Na quarta-feira, o Banco Central manteve a taxa de juros em 6,5%, como esperado, mas afirmou que a recuperação estava mais lenta, por causa da greve. A paralisação deixou um sentimento generalizado de que a economia ficou mais vulnerável, exposta à incapacidade de um governo terminal e com dúvidas sobre o que virá a partir de janeiro. Além disso, a situação fiscal ficou agravada pelo subsídio dado ao diesel, que custará só este ano R$ 13,5 bilhões, como mostrou O GLOBO esta semana. Isso afeta principalmente os investimentos de longo prazo. No comunicado da decisão sobre os juros, o BC afirmou que irá monitorar os próximos dados de inflação e atividade, mas tudo indica que deve manter a Selic inalterada também na próxima reunião, em setembro, já muito próximo das eleições.

Além da greve, a incerteza eleitoral é o que mais pesa sobre a recuperação neste momento. O primeiro turno está muito próximo, e os programas econômicos são muito obscuros.

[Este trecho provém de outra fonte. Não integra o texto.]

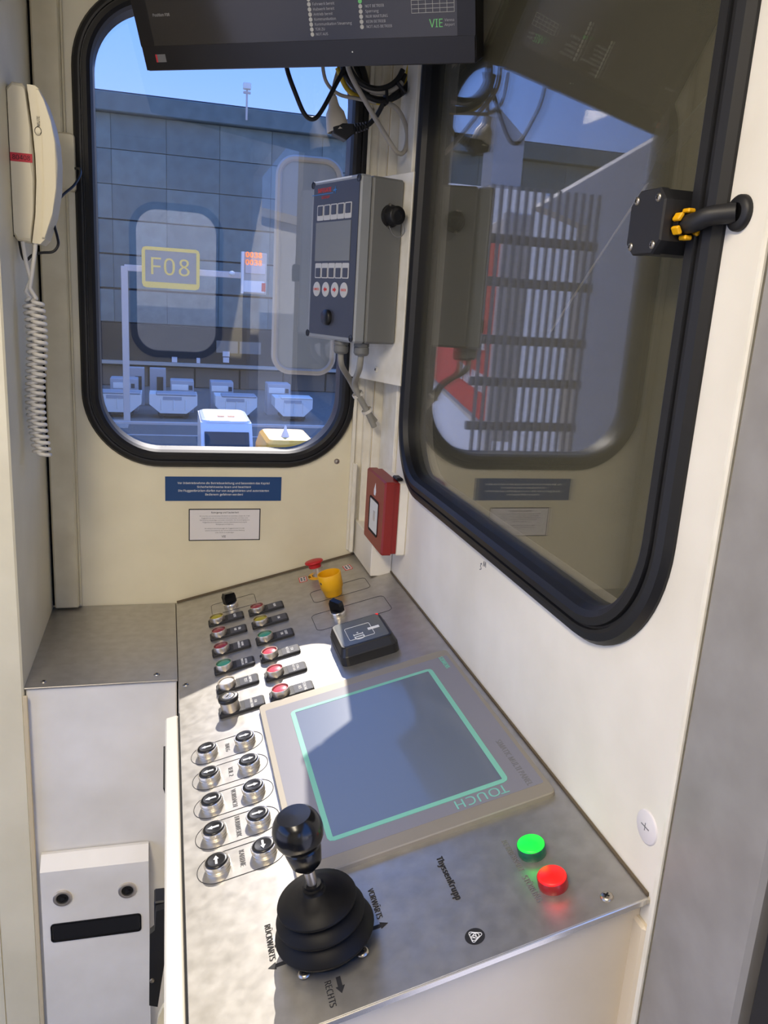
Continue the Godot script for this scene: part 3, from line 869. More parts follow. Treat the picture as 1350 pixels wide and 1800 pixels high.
# ------------------------------------------------------------------ push buttons, selectors, lamps
func push_button(u: float, z: float, lens: Material, label: String, lines: String, grp: String, tall := 0.0145) -> Node3D:
	var o := thing("push_button", label, "push button", con(u, z), grp)
	part("legend_holder", Sh.new().at(Transform3D(FLAT, Vector3(0, 0, -0.0165))).slab(rr(0.0295, 0.071, 0.004, 3), V2([0, 0, 0, 0.0036, 0.001, 0.0046])), M.legend_black, o)
	part("legend_plate", Sh.new().box(Vector3(0, 0.0046, -0.0345), Vector3(0.0265, 0.0008, 0.028)), M.box_film, o)
	if lines:
		text(lines, 0.0046 if lines.length() < 14 else 0.0038, M.white_ink, o, flat_at(0, -0.0345, 0.0052), 2.5)
	part("chrome_ring", Sh.new().lathe(V2([0.0146, 0.002, 0.0148, 0.003, 0.0148, tall - 0.0012, 0.0142, tall, 0.0132, tall, 0.0129, tall - 0.002, 0.0129, 0.004]), 32), M.brushed, o)
	part("lens", Sh.new().lathe(V2([0.0129, 0.003, 0.0128, tall - 0.0035, 0.0105, tall - 0.0018, 0.006, tall - 0.0008, 0, tall - 0.0005]), 28), lens, o)
	return o

func arrow_button(u: float, z: float, turn: float, label: String) -> void:
	var o := thing("arrow_button", label, "push button", con(u, z), "paired black arrow buttons")
	part("chrome_ring", Sh.new().lathe(V2([0.0150, 0, 0.0152, 0.001, 0.0152, 0.0036, 0.0146, 0.0040, 0.0146, 0.0046, 0.0154, 0.0050, 0.0154, 0.0085, 0.0147, 0.0098, 0.0135, 0.0098, 0.0132, 0.0085]), 32), M.chrome, o)
	part("cap", Sh.new().lathe(V2([0.0134, 0.006, 0.0133, 0.0100, 0.0122, 0.0114, 0.0095, 0.0112, 0.005, 0.0106, 0, 0.0104]), 32, 0.5), M.cap_black, o)
	var poly := P2([-0.0070, -0.0013, 0.0014, -0.0013, 0.0014, -0.0030, 0.0072, 0, 0.0014, 0.0030, 0.0014, 0.0013, -0.0070, 0.0013])
	part("arrow_mark", Sh.new().at(Transform3D(FLAT * Basis(Vector3.BACK, turn), Vector3(0, 0.0108, 0))).prism(poly, 0, 0.0008), M.white_ink, o)

func selector(u: float, z: float, turn: float, label: String) -> void:
	var o := thing("selector_switch", label, "switch", con(u, z), "black selector switches")
	part("chrome_ring", Sh.new().lathe(V2([0.0148, 0, 0.0150, 0.001, 0.0150, 0.0098, 0.0142, 0.0108, 0.0132, 0.0108]), 32), M.chrome, o)
	part("disc", Sh.new().lathe(V2([0.0134, 0.008, 0.0132, 0.0106, 0.0126, 0.0112, 0, 0.0112]), 28), M.black_plastic, o)
	part("handle", Sh.new().at(Transform3D(Basis(Vector3.UP, turn), Vector3(0, 0.010, 0)) * Transform3D(Basis(Vector3(0, 0, 1), Vector3.UP, Vector3(-1, 0, 0)), Vector3.ZERO)).prism(P2([-0.0128, 0, 0.0128, 0, 0.0132, 0.016, 0.009, 0.0235, -0.0118, 0.0190, -0.0132, 0.012]), -0.0058, 0.0058), M.black_gloss, o)

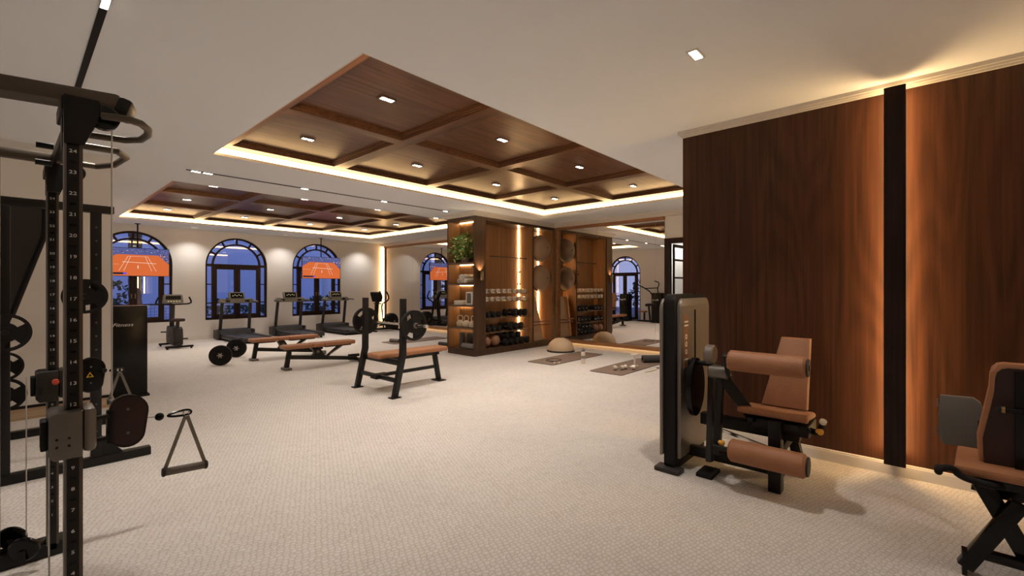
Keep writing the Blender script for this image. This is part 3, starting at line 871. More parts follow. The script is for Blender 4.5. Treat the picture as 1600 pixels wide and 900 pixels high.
# wall lamp on the corner post
wl = thing('wall_sconce', 'small brass wall sconce shining up the cabinet corner post', 'lamp', (6.52, CY0, 1.58), 0, None, True)
B().bx(6.49, 6.55, CY0 - 0.012, CY0, 1.60, 1.75, 0.004).build('back_plate', 'brass', wl)
B().lathe([(0.012, 0), (0.03, 0.006), (0.043, 0.03), (0.043, 0.19), (0.037, 0.19), (0.037, 0.15)], 20, (6.52, CY0 - 0.055, 1.58), caps=True).build('shade', 'brass', wl)
B().lathe([(0.034, 0.155), (0.034, 0.160)], 16, (6.52, CY0 - 0.055, 1.58)).build('bulb', 'sconce_glow', wl)
spot('sconce_beam', (6.52, CY0 - 0.055, 1.755), (6.52, CY0 + 0.10, 2.3), 16, 100, 0.9, (1, 0.70, 0.40), 0.02)

# ---- plant on the top shelf
pl = thing('potted_plant', 'trailing leafy green plant in a pot on the top cabinet shelf', 'plant', (6.53, 7.24, SH[0]))
B().lathe([(0.075, 0), (0.09, 0.02), (0.10, 0.11), (0.09, 0.11), (0.085, 0.095)], 20).build('pot', 'pot', pl)
B().lathe([(0.085, 0.095), (0.02, 0.105)], 16).build('soil', 'soil', pl, 0)
m, m2, st = B(), B(), B()
for k in range(64):
    a = random.uniform(0, 2 * PI)
    h = random.uniform(0.30, 0.66); sp = random.uniform(0.08, 0.42)
    pts = []
    for t in range(6):
        f = t / 5
        droop = -0.32 * f * f * random.uniform(0.4, 1.0)
        px_ = max(-0.20, min(0.13, math.cos(a) * sp * f * 0.6)); py_ = max(-0.36, min(0.36, math.sin(a) * sp * f * 1.15))
        pts.append((px_, py_, 0.10 + h * f + droop * sp / 0.3))
    st.tube(pts, 0.003, 5)
    for q in pts[1:]:
        for _ in range(5):
            p = Vector(q) + Vector((random.uniform(-.05, .04), random.uniform(-.06, .06), random.uniform(-.07, .05)))
            p.x = min(p.x, 0.14)
            d = 1.15 * Vector((random.uniform(-1, .4), random.uniform(-1, 1), random.uniform(-1, .6))).normalized() * random.uniform(0.05, 0.085)
            w = d.cross(Vector((random.uniform(-1, 1), random.uniform(-1, 1), random.uniform(-1, 1)))).normalized() * 0.022
            (m2 if random.random() < 0.28 else m).quad(p, p + d * 0.45 + w, p + d, p + d * 0.45 - w)
st.build('stems', 'leaf', pl, 0)
f = m.build('foliage', 'leaf', pl, 0, False); f['kind'] = 'stuff'
f = m2.build('pale_foliage', 'leaf_pale', pl, 0, False); f['kind'] = 'stuff'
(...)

Como a questão fiscal é assunto difícil de atrair eleitores, os candidatos se limitam a afirmar que resolverão a crise sem explicar os caminhos.

A indústria vive dilemas no mundo inteiro diante das mudanças tecnológicas. O Brasil ainda não superou o desafio velho que era o da integração nas cadeias produtivas globais. Por isso, ela enfrenta dois problemas: recuperar-se do longo encolhimento nesta recessão, que produziu 33 meses consecutivos de queda em relação ao mesmo mês do ano anterior, de março de 2014 a novembro de 2016, e se adaptar às novas ondas de modernização que estão transformando totalmente a indústria no mundo todo.